No sábado passado, Felipão, o pequeno, distribuiu as camisas, sua especialidade enquanto “treinador”. Por algum motivo que nada tem a ver com sua tática inexistente e seus treinos pra boi dormir, a coisa finalmente se encaixou. Lembrei de uma foto do zagueiro Maurício Lemos lendo um livro, certamente uma peça de campanha pelo fomento da leitura, acompanhada de uma frase: “Quando tava lendo, tava lendo”.


O poeta Ronaldinho, claro, é o autor do verso original, “Quando tá valendo, tá valendo”, da antologia de 2013. Nem era necessário adaptá-lo para a campanha em favor dos livros, visto que Lemos já seria, por si só e também acompanhado, um convite à leitura. O importante é a elucidação do mistério daquele time encaixadinho, apesar do Felipinho: quando tá valendo, pois, tá valendo.


O Galo gosta dessa situação crucial, esse ponto de não-retorno, também conhecido como a hora que a onça bebe água. Ou, ainda, quando a porca torce o rabo. O frigir dos ovos, se é pra continuar no mundo animal. O atleticano que mantenha em dia o check-up de sua víscera mais importante, o coraçãozinho machucado e carcomido por tantas desilusões e injustiças, ó Deus, ó vida, ó azar.


Desde 2013 que esta tem sido a receita: antes da fervura, é preciso cozinhar o atleticano em banho-maria. E veja bem, não estou a falar de nenhum banho-Cruzeiro, visto que em respeito às mulheres abandonei o apodo antes conferido ao torcedor adversário como se Maria fosse pior que João. Viva todas as Marias do mundo! Que venha o matriarcado.


(De qualquer maneira, impõe-se aqui um parêntese: o Cruzeiro de fato cozinhou o Galo em banho-Maria nos dois últimos confrontos, e acabamos queimados em nosso próprio caldeirão. Agora, no entanto, caso um e outro confirmem suas vagas na finalíssima, vale o escrito do Lemos que lê: “Quando tava lendo, tava lendo”. Ou os originais do poeta maior.)


Pobre Mequinha, para o qual essa máxima do tá valendo nem de fato se aplica, já que a gente ganha quando tá valendo e ganha também quando não vale nada. DataFred informa: nos últimos 30 confrontos entre Atlético e América, houve uma única derrota do Galo, pelo Brasileirão de 2020.


Carácolis, é um caso em que já se ultrapassou a barreira da freguesia, atingindo agora a categoria de cliente VIP com cartão fidelidade, cujos pontos podem ser trocados por milhas. Daqui a pouco vai ser possível ir à Marte na SpaceX do Elon Musk. Força, guerreiros!


Mais eu não vou dizer, porque senão esses caras levam os meus escritos para a preleção.
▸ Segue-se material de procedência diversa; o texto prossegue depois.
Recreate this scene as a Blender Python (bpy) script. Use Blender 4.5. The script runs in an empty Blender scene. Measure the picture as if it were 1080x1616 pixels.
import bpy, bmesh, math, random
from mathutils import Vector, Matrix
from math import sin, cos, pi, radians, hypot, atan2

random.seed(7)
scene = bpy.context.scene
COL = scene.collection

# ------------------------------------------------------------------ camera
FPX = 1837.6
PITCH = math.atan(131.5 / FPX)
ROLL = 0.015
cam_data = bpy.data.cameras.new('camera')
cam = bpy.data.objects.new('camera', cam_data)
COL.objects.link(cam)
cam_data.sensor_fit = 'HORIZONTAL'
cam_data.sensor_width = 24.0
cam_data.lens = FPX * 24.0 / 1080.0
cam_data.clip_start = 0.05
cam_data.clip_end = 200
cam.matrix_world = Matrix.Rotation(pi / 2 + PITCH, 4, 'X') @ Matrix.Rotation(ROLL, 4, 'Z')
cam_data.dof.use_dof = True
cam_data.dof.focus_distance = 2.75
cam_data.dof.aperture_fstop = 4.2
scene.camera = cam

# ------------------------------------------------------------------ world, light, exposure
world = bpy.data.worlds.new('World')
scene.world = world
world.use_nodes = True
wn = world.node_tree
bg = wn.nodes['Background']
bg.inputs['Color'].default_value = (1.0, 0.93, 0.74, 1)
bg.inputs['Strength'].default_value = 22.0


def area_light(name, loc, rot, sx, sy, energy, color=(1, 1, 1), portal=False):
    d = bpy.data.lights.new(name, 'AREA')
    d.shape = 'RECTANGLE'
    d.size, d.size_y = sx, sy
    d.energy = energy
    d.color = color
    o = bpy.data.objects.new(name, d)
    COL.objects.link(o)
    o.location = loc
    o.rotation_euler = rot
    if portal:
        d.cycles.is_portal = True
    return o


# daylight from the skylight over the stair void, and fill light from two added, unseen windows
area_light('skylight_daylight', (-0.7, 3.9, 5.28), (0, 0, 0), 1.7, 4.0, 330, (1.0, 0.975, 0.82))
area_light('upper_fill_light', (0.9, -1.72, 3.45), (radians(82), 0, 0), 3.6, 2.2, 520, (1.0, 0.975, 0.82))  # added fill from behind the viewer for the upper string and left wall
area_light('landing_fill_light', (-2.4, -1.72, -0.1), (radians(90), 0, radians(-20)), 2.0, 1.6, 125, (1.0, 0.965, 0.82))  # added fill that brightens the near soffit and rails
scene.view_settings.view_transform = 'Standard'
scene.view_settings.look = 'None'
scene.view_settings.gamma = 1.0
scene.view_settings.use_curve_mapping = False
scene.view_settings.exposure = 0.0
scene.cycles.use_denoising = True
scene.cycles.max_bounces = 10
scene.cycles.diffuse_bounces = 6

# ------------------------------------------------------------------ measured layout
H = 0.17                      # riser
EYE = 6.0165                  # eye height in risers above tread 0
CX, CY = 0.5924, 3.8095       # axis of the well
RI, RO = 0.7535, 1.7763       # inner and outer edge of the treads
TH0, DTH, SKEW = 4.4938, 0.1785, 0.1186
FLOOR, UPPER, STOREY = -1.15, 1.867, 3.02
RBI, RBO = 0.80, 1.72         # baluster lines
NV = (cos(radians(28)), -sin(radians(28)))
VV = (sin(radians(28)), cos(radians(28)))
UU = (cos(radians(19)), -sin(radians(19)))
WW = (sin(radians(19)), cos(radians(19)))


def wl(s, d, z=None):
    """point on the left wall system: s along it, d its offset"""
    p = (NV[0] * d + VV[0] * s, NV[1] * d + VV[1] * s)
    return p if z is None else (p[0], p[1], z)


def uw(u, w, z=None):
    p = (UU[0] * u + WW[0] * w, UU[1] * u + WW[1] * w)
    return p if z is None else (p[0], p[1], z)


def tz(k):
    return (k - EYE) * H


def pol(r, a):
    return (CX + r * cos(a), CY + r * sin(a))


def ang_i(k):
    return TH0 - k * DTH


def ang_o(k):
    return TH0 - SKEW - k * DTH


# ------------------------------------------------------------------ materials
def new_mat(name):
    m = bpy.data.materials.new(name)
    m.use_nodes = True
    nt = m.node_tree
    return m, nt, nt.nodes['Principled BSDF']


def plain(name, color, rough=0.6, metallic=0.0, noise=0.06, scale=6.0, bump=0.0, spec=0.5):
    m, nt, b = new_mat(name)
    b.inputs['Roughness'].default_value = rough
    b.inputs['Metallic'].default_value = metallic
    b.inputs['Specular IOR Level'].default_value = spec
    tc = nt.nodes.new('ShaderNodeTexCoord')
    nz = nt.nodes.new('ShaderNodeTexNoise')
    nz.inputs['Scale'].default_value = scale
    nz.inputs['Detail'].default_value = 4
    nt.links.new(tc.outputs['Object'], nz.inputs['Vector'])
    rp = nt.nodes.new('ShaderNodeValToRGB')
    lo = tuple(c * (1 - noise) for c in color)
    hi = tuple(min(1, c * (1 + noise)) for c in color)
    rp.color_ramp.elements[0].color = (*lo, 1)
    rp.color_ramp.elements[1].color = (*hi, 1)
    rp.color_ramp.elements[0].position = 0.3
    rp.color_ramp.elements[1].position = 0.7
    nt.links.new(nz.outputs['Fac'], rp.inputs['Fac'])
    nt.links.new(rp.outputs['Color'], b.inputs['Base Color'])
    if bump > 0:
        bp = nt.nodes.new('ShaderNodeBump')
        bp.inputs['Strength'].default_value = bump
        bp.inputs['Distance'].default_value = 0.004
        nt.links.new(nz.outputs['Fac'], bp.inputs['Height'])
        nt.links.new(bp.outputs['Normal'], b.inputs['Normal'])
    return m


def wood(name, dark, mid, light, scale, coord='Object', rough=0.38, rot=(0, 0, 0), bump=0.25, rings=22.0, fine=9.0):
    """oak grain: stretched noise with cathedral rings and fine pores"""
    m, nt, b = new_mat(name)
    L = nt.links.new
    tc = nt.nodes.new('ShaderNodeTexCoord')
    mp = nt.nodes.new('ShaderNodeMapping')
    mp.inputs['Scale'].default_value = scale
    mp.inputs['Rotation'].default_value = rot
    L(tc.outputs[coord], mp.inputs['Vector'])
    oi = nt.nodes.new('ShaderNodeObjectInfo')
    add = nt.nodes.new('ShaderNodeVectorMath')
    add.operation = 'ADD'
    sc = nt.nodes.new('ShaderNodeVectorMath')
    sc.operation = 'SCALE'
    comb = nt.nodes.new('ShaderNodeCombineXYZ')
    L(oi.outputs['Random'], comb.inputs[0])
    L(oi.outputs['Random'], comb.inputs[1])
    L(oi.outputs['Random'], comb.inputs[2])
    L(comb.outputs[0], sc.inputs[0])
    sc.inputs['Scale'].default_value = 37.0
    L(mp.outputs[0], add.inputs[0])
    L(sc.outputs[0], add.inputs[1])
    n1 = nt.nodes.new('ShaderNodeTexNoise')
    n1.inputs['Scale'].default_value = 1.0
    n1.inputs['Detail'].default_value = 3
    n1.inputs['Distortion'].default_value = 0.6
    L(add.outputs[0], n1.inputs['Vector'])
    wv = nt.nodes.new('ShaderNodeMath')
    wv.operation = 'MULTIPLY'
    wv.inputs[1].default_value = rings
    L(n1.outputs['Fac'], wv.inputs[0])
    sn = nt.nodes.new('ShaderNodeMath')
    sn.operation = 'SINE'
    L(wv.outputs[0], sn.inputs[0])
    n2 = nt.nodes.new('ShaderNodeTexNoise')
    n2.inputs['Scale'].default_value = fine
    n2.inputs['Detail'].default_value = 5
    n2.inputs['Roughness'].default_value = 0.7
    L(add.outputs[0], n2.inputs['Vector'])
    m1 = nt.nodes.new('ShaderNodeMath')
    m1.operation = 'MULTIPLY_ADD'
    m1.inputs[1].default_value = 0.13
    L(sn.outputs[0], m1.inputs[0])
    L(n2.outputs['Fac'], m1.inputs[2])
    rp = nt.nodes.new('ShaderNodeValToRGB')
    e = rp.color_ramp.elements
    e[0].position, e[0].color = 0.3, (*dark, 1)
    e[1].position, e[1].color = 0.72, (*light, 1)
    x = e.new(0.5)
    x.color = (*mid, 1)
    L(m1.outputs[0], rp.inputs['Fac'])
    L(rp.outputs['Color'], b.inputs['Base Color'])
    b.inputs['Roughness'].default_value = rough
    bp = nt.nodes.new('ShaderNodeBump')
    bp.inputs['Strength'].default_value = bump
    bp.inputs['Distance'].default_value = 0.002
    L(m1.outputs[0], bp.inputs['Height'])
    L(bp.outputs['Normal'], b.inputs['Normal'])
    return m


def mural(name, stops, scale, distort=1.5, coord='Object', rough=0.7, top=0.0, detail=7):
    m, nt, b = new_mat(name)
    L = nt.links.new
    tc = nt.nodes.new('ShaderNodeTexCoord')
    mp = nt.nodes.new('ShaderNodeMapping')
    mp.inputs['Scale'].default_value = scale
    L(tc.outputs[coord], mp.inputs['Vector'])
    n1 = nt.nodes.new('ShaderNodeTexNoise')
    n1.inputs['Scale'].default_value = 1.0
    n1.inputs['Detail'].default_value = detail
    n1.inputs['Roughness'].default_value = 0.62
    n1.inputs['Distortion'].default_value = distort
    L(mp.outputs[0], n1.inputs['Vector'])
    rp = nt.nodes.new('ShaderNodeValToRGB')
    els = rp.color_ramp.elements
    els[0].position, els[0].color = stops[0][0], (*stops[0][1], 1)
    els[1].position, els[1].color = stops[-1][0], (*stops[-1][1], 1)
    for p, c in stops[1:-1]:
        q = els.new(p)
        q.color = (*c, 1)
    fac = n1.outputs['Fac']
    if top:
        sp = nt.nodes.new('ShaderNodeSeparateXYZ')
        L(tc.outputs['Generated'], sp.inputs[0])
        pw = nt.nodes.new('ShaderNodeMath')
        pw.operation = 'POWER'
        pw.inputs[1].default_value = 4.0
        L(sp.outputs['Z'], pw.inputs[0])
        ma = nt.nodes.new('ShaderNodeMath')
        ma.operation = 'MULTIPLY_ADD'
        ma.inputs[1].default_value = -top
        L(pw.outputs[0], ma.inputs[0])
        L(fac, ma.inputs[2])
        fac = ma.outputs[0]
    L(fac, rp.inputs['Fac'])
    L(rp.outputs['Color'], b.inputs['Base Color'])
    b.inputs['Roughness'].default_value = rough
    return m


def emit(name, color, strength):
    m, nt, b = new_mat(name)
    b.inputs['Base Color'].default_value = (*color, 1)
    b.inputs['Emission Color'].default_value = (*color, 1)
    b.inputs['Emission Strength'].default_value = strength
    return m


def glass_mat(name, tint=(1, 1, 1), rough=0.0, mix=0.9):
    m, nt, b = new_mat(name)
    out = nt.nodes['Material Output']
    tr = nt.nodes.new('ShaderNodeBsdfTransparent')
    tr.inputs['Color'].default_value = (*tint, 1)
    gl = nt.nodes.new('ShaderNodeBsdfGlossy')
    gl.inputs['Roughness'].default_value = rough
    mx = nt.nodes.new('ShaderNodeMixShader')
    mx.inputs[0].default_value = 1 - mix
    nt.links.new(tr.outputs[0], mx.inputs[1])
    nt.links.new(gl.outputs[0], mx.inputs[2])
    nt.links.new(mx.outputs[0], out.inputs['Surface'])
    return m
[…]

Não pagam nenhum direito autoral, e de repente estou eu ali a cutucar o freguês com a vara curta, quando o que realmente desejo é que ele volte sempre.


Vou aproveitar o ensejo para reafirmar meu carinho pelo América. É de tal monta, que, num momento de desvario, dei ao meu filho uma camisa dessa desgraça. Falsificada, claro, porque também não vou dar dinheiro pra América, né? Explico aos fundamentalistas: joguei no futsal do Mequina por quase 10 anos.


Em minha bela carreira de leão de treino, destaco dois fatos relevantes: uma derrota em casa por WO (a Kombi não passou pra buscar o time) e nenhuma vitória sobre o Atlético, do que muito me orgulho. Aliás, vou retirar esse último item, porque isso não tem nada de extraordinário.


Mas como eu ia dizendo, nutro um certo carinho. Motivo pelo qual tive a ideia de anexar o América quando nos idos de 2012 tomamos o Independência como um Putin na Crimeia. A proposição foi bombardeada pelos americanos, que, vai entender, preferiam seguir americanos do que acordar Galo no dia seguinte. Uma gente estranha.


O fato é que o processo de anexação se deu não no modo beligerante do Putin, mas à moda do mineiro que vende queijos e possui bancos, o mineiro que come quieto, aquele que ao encontrar o gênio da lâmpada pediu dois queijos e uma namorada porque ficou com vergonha de pedir logo os três canastras. Enfim, a coisa foi na nossa toada, devagar com o andor, que o santo é de barro.


Então é assim: a cada vitória do Galo sobre o América, mais um pai americano – um avô, a bem da verdade – deseja que seu filho seja Galo. Afinal, o progenitor capaz de fazer do próprio filho um torcedor do América é caso para o Conselho Tutelar.


Vamo, Galo, pelo amor de Deus, o Felipinho quer ser penta outra vez! Como disse o velho Lobo, a gente vai ter que te engolir!